ガイド「もし明日、このツアーに誰も参加しなかったら、自分のガイドとしての評判が一挙に落ちてしまう。」

フランス人側「だからどーした」

ガイド「でも、こんなにいいアイデアに乗らない君らは馬鹿だ」


 私はトルコ人のことについてはよく知らないので、一般化できないが、とにかくこのガイドも非常に不器用だと思った。個人のプライドが高すぎる。日本人商人のように、ある意味“ごもっとも”という態度を客にとってもいいのじゃないか?、と思ったほど。一歩譲れば、相手の態度も不思議に軟化するもの。しかし、これが彼には全くできない。もし、本当に、一人でも多くの客を店に連れて行きたいのなら、他に色々と方法があるはずだ。

 個人的には、この“バスの中でのフランス革命”は非常に面白かった。どーでもいいや、と思いつつ、面白いので、フランス人側を色々煽動してみる。彼らの不満にどんどん火をつけて煽っていたのは、私です・・・。

 最後に、ガイドが“明日のツアーに参加しない人は手をあげて”という問いに対して、間髪いれずに手を挙げたのは、私たちがいた後部座席部分の5人。他の人らは、さんざん文句言った割にはまだ結論は出さず・・・、という雰囲気だった。

 思ったほど、明日のツアーを拒否する人がいないと思ったガイドは、途端に機嫌がよくなっていった。
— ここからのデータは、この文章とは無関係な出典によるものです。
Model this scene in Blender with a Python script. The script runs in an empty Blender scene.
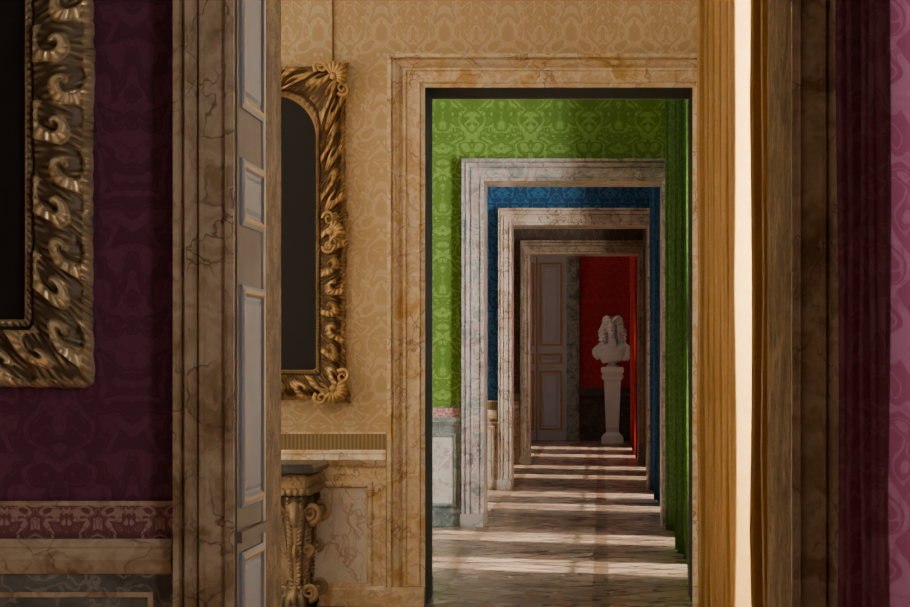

 さて、明日は自由。決められた時間に起きる必要はない。わしら夫婦とMは、夕食後、近所の地元民が集う音楽バーへ出かけ、午前2時過ぎまで、踊って、飲んで、歌って、楽しんだ。一昨日に30ユーロも出して参加した、ディナーショーなど問題にならないほど楽しかった。

 地元民たちとは、残念ながら言語を通してのコミュニケーションは取ることは難しかったが、私たちが踊ると、むこうがむこうのやり方で踊り返してくるというのを延々と繰り返し、最後は、みなで輪になって踊りつづけた。

 そして、一人の若いキレイなトルコ人女性が、突然アカペラで、物悲しげなメロディーの伝統曲を歌い始めた。それは、本当に魔法のようで、うっとりと聞き惚れてしまったゼロでした。